İhsan Fazlıoğlu’nun "Fuzulî Ne Demek İstedi?" isimli kitabında ele aldığı kavramlardan biri de ‘alem’. Alem kelimesi sözlük anlamıyla ilim ve alamet sözcüklerinden türediği için, "kendisiyle başkasının bilindiği şey" demektir. Fazlıoğlu, Fuzuli’nin "Işk imiş her ne var Alem’de/İlim bir kil ü kal imiş ancak" beytinde de geçen alem kavramının, anlamsal olarak birçok farklı şekilde karşımıza çıktığını söylüyor. Alametlerin toplamı, tek büyük bir alamet olarak, Tanrı’ya delalet eder. Meşşai geleneğe göre yalnızca içinde yaşadığımız alemdir.

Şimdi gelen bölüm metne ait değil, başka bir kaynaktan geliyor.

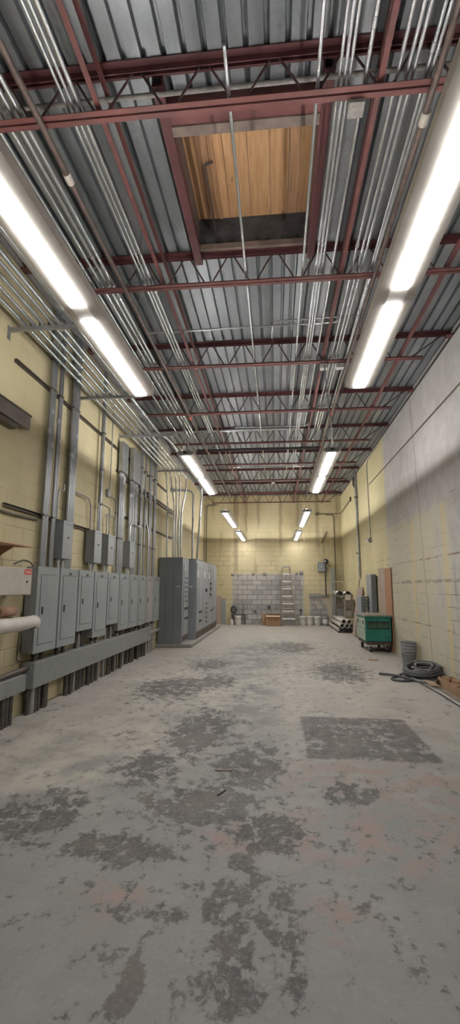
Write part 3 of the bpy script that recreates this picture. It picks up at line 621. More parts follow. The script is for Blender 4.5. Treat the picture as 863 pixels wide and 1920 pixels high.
# horizontal strut rails on the left wall
def rail(y0, y1, z, label, m='strut_dark'):
    mb = MB(); mb.box(XL, XL + .004, y0, y1, z - .02, z + .02); mb.box(XL, XL + .04, y0, y1, z + .016, z + .02); mb.box(XL, XL + .04, y0, y1, z - .02, z - .016)
    solo('strut_rail', mb, M[m], label, 'rail', (XL, y0, z), 'strut rails on the left wall')
rail(4.92, 12.9, 4.15, 'highest dark strut rail on the left wall, just below the conduit bank')
rail(8.55, 13.6, 3.72, 'upper of the strut rails crossing the far conduit bundles')
rail(8.9, 13.6, 3.64, 'lower of the strut rails crossing the far conduit bundles')
rail(4.92, 9.0, 2.415, 'dark strut rail on the left wall at upper box height')
rail(8.6, 13.5, 2.90, 'far dark strut rail on the left wall at mid height, by the tall cabinet')
solo('loose_cable', MB().tube([(XL + .02, YB + .1, 2.40), (XL + .02, 4.6, 2.35), (XL + .03, 5.0, 2.33), (XL + .02, 5.66, 2.345)], .016, 8, .1), M['strut_dark'], 'dark cable sagging on the left wall under the mid height rail', 'cable', (XL, 5, 2.35))
# small bent conduits feeding the upper boxes
def arch(y0, y1, za, zb, zt, label, o=.057):
    mb = MB().tube([(XL + o, y0, za), (XL + o, y0, zt), (XL + o, y1, zt - .02), (XL + o, y1, zb)], .013, 8, .09)
    solo('bent_conduit', mb, M['conduit_dull'], label, 'conduit', (XL + .03, y0, za), 'bent conduits over the upper boxes')
arch(6.13, 6.30, 2.42, 2.95, 2.86, 'bent conduit arching into the nearest upper box from the left')
solo('bent_conduit', MB().tube([(XL + .057, 6.61, 2.92), (XL + .057, 7.20, 2.92), (XL + .057, 7.30, 2.8), (XL + .057, 7.32, 2.405)], .013, 8, .1), M['conduit_dull'], 'bent conduit from the third bundle dropping into the second upper box', 'conduit', (XL + .03, 7.3, 2.4), 'bent conduits over the upper boxes')
arch(7.42, 7.97, 2.41, 2.405, 2.90, 'bent conduit arching from the second upper box to the third', .135)
arch(8.05, 8.46, 2.41, 2.5, 2.80, 'bent conduit arching from the third upper box to the thin conduit')
solo('bent_conduit', MB().tube([(XL + .14, 9.15, 2.405), (XL + .14, 9.15, 2.78), (XL + .15, 9.85, 2.78), (XL + .15, 9.92, 2.6), (XL + .15, 9.92, PT)], .014, 8, .1), M['conduit'], 'bright bent conduit leaving the fourth upper box toward the far panels', 'conduit', (XL + .03, 9.1, 2.4), 'bent conduits over the upper boxes')
solo('bent_conduit', MB().tube([(XL + .12, 10.6, PT), (XL + .12, 10.6, 2.75), (XL + .07, 10.55, 3.0), (XL + .07, 10.55, 3.4)], .014, 8, .1), M['conduit'], 'offset bent conduit rising over the ninth panel', 'conduit', (XL + .12, 10.6, PT), 'bent conduits over the upper boxes')
solo('bent_conduit', MB().tube([(XL + .018, 13.1, 2.95), (XL + .018, 14.2, 2.95), (XL + .018, 14.4, 2.8), (XL + .018, 14.4, 2.3)], .014, 8, .12), M['conduit_dull'], 'bent conduit on the left wall behind the tall cabinets', 'conduit', (XL + .04, 13.1, 2.9))
t = thing('outlet_box', 'small grey outlet box on the left wall between two conduit bundles', 'box', (XL, 9.02, 2.95))
part('box_body', MB().bbox(XL, XL + .05, 8.97, 9.07, 2.90, 3.03, .005), M['conduit_dull'], t); part('cover_plate', MB().box(XL + .0501, XL + .054, 8.975, 9.065, 2.905, 3.025), M['strut'], t)
for x, lb in ((XL + .03, 'on the left wall'), (XL + .12, 'on the far wall')):
    y = YF - .12 if x < XL + .1 else YF - .02
    solo('thin_conduit', MB().tube([(x, y, 0.0), (x, y, 4.92), (x + .12, y, 5.0), (x + .5, y, 5.02)], .012, 8, .06), M['strut_dark'], 'thin dark conduit in the far left corner, %s' % lb, 'conduit', (x, y, 0))

# ------------------------------------------------------------------ breaker panels
XP = -2.87; PW = .572; PITCH = .605; PY0 = 5.472
def make_panel(h, face, lock_top, wornlabel=None):
    z1 = PT; z0 = PT - h; y0, y1 = 0.0, PW
    t = thing('breaker_panel', '', 'electrical panel', (XL, 0, z0), 'grey breaker panels')
    part('tub', MB().bbox(XL + .035, XP - .014, y0 + .006, y1 - .006, z0 + .004, z1 - .004, .004), M['panel_side'], t)
    part('trim_cover', MB().bbox(XP - .0139, XP, y0, y1, z0, z1, .004), M[face], t)
    d = part('door', MB().bbox(XP - .004, XP + .006, y0 + .085, y1 - .085, z0 + .10, z1 - .10, .003), M[face], t)
    g = MB(); e = .006
    for (a, b, c, dd) in ((y0 + .079, y1 - .079, z0 + .094, z0 + .1), (y0 + .079, y1 - .079, z1 - .1, z1 - .094), (y0 + .079, y0 + .085, z0 + .1, z1 - .1), (y1 - .085, y1 - .079, z0 + .1, z1 - .1)): g.box(XP - .002, XP + .0012, a, b, c, dd)
    part('door_gap', g, M['black'], t)
    part('handle', MB().bbox(XP + .0062, XP + .016, y0 + .125, y0 + .155, z0 + h * .44, z0 + h * .53, .004), M['black'], d, 'black pull handle')
    if lock_top: part('name_plate', MB().box(XP + .0002, XP + .003, y0 + .26, y0 + .34, z1 - .085, z1 - .055), M['black'], t, 'small black name plate')
    part('conduit_hub', MB().tube([(XL + .10, y0 + .2, z0 + .004), (XL + .10, y0 + .2, z0 - .06)], .035, 10), M['dark_pipe'], t)
    part('conduit_hub', MB().tube([(XL + .10, y0 + .38, z0 + .004), (XL + .10, y0 + .38, z0 - .06)], .03, 10), M['dark_pipe'], t)
    return t
pa = make_panel(1.037, 'panel', False); pb = make_panel(1.037, 'panel', True); pc = make_panel(.888, 'panel', True); pdm = make_panel(1.025, 'panel_red', True)
plab = ['tall grey breaker panel nearest the camera, no name plate', 'tall grey breaker panel, second from the camera', 'short grey breaker panel, third from the camera', 'tall grey breaker panel, fourth from the camera', 'short grey breaker panel, fifth from the camera', 'tall grey breaker panel, sixth from the camera', 'tall grey breaker panel, seventh from the camera', 'tall grey breaker panel, eighth from the camera', 'paler worn breaker panel with reddish stains, next to last', 'grey breaker panel at the far end, beside the tall cabinet']
used = set()
for k in range(10):
    pr = [pa, pb, pc, pb, pc, pb, pb, pb, pdm, pb][k]; loc = (XL, PY0 + PITCH * k, 0)
    z0 = PT - (.888 if pr is pc else 1.025 if pr is pdm else 1.037)
    if id(pr) not in used: used.add(id(pr)); o = pr; o.location = (XL, PY0 + PITCH * k, z0)
    else: o = dup(pr, (XL, PY0 + PITCH * k, z0))
    o['label'] = plab[k]
# upper boxes
def make_ubox():
    z0, z1, w_ = 1.88, 2.40, .305
    t = thing('enclosure_box', '', 'electrical box', (XL, 0, z0), 'small grey boxes above the breaker panels')
    part('box_body', MB().bbox(XL + .035, XP - .012, 0, w_, z0, z1, .004), M['panel_side'], t)
    c = part('front_cover', MB().bbox(XP - .0119, XP, -.002, w_ + .002, z0 - .002, z1 + .002, .004), M['panel'], t)
    part('latch', MB().bbox(XP + .0002, XP + .006, .13, .19, (z0 + z1) / 2 + .02, (z0 + z1) / 2 + .045, .002), M['black'], c)
    part('label_strip', MB().box(XP + .0002, XP + .0015, .05, w_, z1 - .05, z1 - .035), M['blue_edge'], c, 'bluish strip near the top')
    for y in (.07, .2):
        part('nipple', MB().tube([(XL + .10, y, z0), (XL + .10, y, PT)], .03, 12), M['conduit'], t)
        part('locknut', MB().tube([(XL + .10, y, z0 - .03), (XL + .10, y, z0 - .002)], .042, 8), M['galv'], t)
    return t
ub = make_ubox()
for k, (y, lb) in enumerate(((6.078, 'grey box nearest the camera above the second breaker panel'), (7.2, 'grey box above the third and fourth breaker panels, left of a close pair'), (7.82, 'grey box above the fourth breaker panel, right of a close pair'), (9.04, 'grey box farthest from the camera, above the sixth breaker panel'))):
    o = ub if k == 0 else dup(ub, (XL, y, 1.88)); o.location = (XL, y, 1.88); o['label'] = lb
# wireways
def wireway(y0, y1, z0, z1, xf, label):
    t = thing('wireway', label, 'wireway', (XL, y0, z0), 'grey wireways along the left wall')
    part('trough', MB().bbox(XL + .02, xf - .004, y0, y1, z0, z1, .005), M['trough'], t)
    part('cover', MB().bbox(xf - .0039, xf, y0 + .004, y1 - .004, z0 + .006, z1 - .006, .002), M['trough'], t)
    return t
t = wireway(5.53, 10.82, .305, .605, XP, 'long grimy grey wireway under the breaker panels')
part('knockout', MB().tube([(XL + .10, 5.526, .545), (XL + .10, 5.53, .545)], .03, 12), M['dark_pipe'], t)
y = 5.9
while y < 10.8:
    part('cover_screw', MB().tube([(XP, y, .45), (XP + .003, y, .45)], .007, 6), M['strut_dark'], t); y += .95
wireway(1.5, 5.40, .315, .50, XP - .02, 'lower grey wireway end at the left edge, closest to the camera')
solo('wall_pipe', MB().tube([(XL + .10, 1.5, .55), (XL + .10, 5.0, .53), (XL + .10, 5.525, .545)], .03, 12), M['rust_pipe'], 'brown pipe along the left wall entering the long wireway', 'pipe', (XL + .1, 5, .53))
solo('wall_pipe', MB().tube([(XL + .12, 10.825, .45), (XL + .12, 11.7, .45), (XL + .12, 11.9, .45)], .035, 12), M['conduit_dull'], 'short pipe from the long wireway toward the tall cabinet', 'pipe', (XL + .12, 10.9, .45))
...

Arifiler Hakk’ın ikinci derecede gölgesi olarak kabul eder. Sufi yaklaşımda ise alem, cüzziyatı yönünden hasr edilmez ise de külliyatı ve ilkeleri yönünden hasr edilebilir; şehadet ve gayb alemi ayrımı gibi. Yazar bu örnekleri verdikten sonra en güzel örneklere de değiniyor : "İslam düşünce geleneğinde bir mısdaka karşılık gelen pekçok terimin olduğuna en güzel örnek, Ahmed Avni Konuk’un Fususu’l Hikem Tercüme ve Şerhi adlı çalışmasının birinci cildinin mukaddimesinde ele aldığı kavramlar için verdiği yüzlerce karşılıktır. Yine belirtelim ki, Davud Kayseri, alemlerin sınırsız olduğuna değinir. Tam bu noktada, her bir insan bireyini ayrı bir alem kabul eden irfani anlayışa da işaret edelim."